It's not so much about writing romances -- my favorite book of all time is "The Thorn Birds," which is an epic romance which spans three generations.

It's about the writing. And let's be honest with ourselves -- romance writing in both the ABA and CBA doesn't have the best reputation for its artistic integrity for good reasons.

I have never read Carolyn Aarsen, so I can't comment on her specifically.

It's very nice that people have reached God through their work. That is a blessing.

But just as Carolyn is tired of apologizing about writing romances, I'm tired of apologizing for thinking writers who are Christian can do a lot better.

I can't quote this person directly -- he asked me not to. I can say that he's well-known, well-liked and well-respected in the CBA. He's written scores of books for both Christian and general markets. He teaches workshops and has mentored many people. And his view is simply that most CBA books couldn't make it past the editorial assistant's desk at an ABA publishing house. Not because of the Christian message, but because of the crappy writing.

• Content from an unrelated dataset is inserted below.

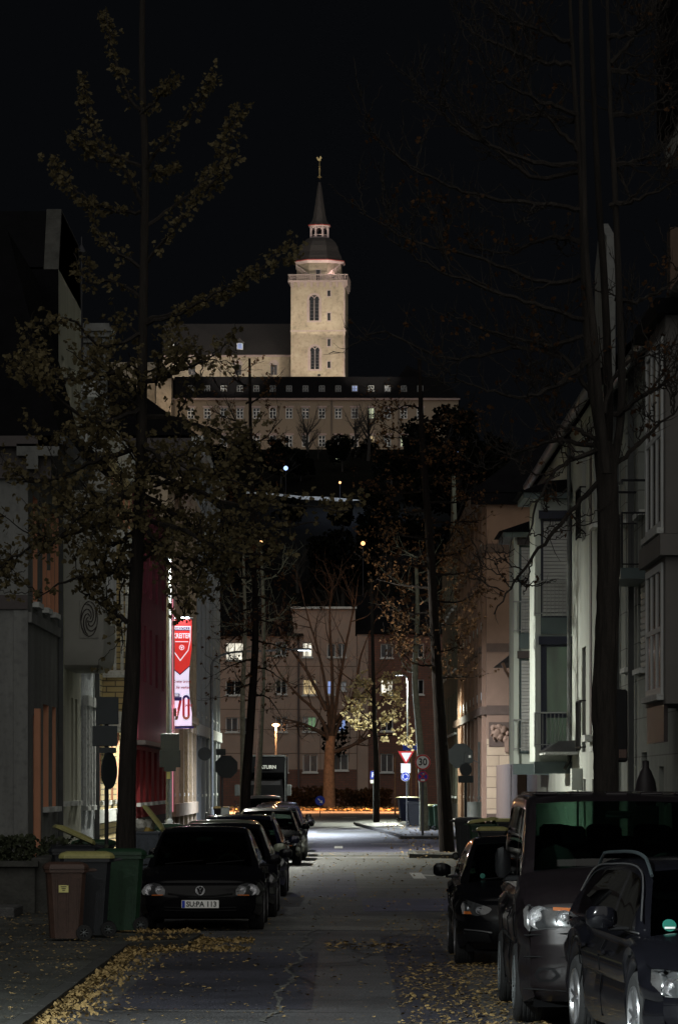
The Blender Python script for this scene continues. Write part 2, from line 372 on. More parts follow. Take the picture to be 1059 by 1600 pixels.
def light(kind, name, loc, energy, col, parent=None, radius=.1, angle=160, blend=.5, aim=None):
    L = bpy.data.lights.new(name, kind); L.energy = energy; L.color = col
    if kind != 'SUN': L.shadow_soft_size = radius
    if kind == 'SPOT': L.spot_size = R(angle); L.spot_blend = blend
    o = bpy.data.objects.new(name, L); COL.objects.link(o)
    o.location = Vector(loc) - (wloc(parent) if parent else Vector((0, 0, 0)))
    if parent: o.parent = parent
    if aim is not None: o.rotation_euler = (Vector(aim) - Vector(loc)).to_track_quat('-Z', 'Y').to_euler()
    return o
# ---------------------------------------------------------------- street lamps (they light the street)
def street_lamp(base, H, head, col, energy, ledmat, label, rad=.07, blend=.9, angle=165, group='street lamps along the road', kind='SPOT', tilt=0.0):
    bx, by = base; hx, hy = head
    t = empty('street_lamp', (bx, by, 0.1), label, 'street lamp', group)
    m = MB(); pts = [(bx, by, 0), (bx, by, H * .45), (bx, by, H - .7)]
    rr = [rad, rad * .9, rad * .75]
    for k in range(1, 7):
        a = k / 6.0 * math.pi / 2
        pts.append((bx + (hx - bx) * .35 * (1 - math.cos(a)), by + (hy - by) * .35 * (1 - math.cos(a)), H - .7 + .6 * math.sin(a))); rr.append(rad * .6)
    pts.append((hx, hy, H)); rr.append(rad * .5)
    m.tube(pts, rr, 12); m.lathe([(rad * 1.35, 0), (rad * 1.35, 1.0), (rad, 1.05)], 12, Matrix.Translation((bx, by, 0)))
    m.build('pole', 'galv', t, smooth=True)
    d = Vector((hx - bx, hy - by, 0)); d = d.normalized() if d.length > 0 else Vector((1, 0, 0))
    mt = Matrix.Translation((hx, hy, H)) @ Matrix.Rotation(math.atan2(d.y, d.x), 4, 'Z')
    hd = MB().rbox(-.1, .62, -.14, .14, -.045, .05, .03, mt).build('lamp_head', 'galv', t, smooth=True)
    MB().box(.05, .55, -.1, .1, -.055, -.046, mt).build('led_panel', ledmat, hd)
    p = mt @ Vector((.3, 0, -.12))
    light(kind, 'lamp_light', p, energy, col, t, .12, angle, blend, aim=p + d * tilt + Vector((0, 0, -1)))
    return t
LED = (0.86, 0.95, 0.93); LEDW = (0.78, 0.86, 1.0); LEDG = (1.0, 1.0, 0.88); SOD = (1.0, 0.42, 0.16)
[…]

So write in whatever genre you want. Just don't suck.

July 14, 2004 at 4:51 PM  
Blogger lisa said...

The problem with your last line, Jules, is that so many of the mucky-mucks despise the very nature of genre writing such as romance, earmarking it as sentimental and dishonest, or formulaic. Funny thing, it is the most popular genre out there, ABA or CBA, so it *does* strike a chord within the reader herself, and that is just something that cannot be ignored. I think we need to come to the various genres, recognize what it is that makes it genre in the first place, and heck, if it's not a genre we like, then at least let the writers and readers do their own blasted thing for one another without having to apologize to people who aren't reading the books anyway. Hey, Dickens was despised for writing to the masses, wasn't he? (I'm just shooting off the top of my head here, so if I'm wrong, please correct me.)

I'm not saying we shouldn't be excellent. I'm just saying that we need approach genre for what it is and for gosh sakes, let people have their fun. If it was all Annie Dillard, most readers would just flip on the boob tube.

July 15, 2004 at 7:46 AM  
Blogger Katy said...

Percentage wise, it makes no sense to me that the number of crappy books (and I'm just talking about bad writing here, not content) published by the CBA is higher than the number of crappy books published by the ABA. Does a writer become a Christian and his previous high standards and work ethic suddenly drop to zero? Hard to imagine. God has raised the bar in my life, not lowered it.

I've been doing a lot more reading of ABA stuff recently, just to get a feel for what's out there, and the low quality writing of many best-selling authors is shocking. We're not really going to say these writers don't have a right to do their thing, are we? That seems awfully elitist to me.

All I can do is write as well as I'm able today, and trust that my skill will grow. I also have to trust God that there are readers who somehow need to read what I'm able to write today, even though I know I'm still growing in my abilities and may not be able to offer a book as good as an Annie's (Dillard or Lamott) or a Flannery's.

And if I never become as good a writer as these great role model's, does that mean that my words don't have a place in the scheme of things?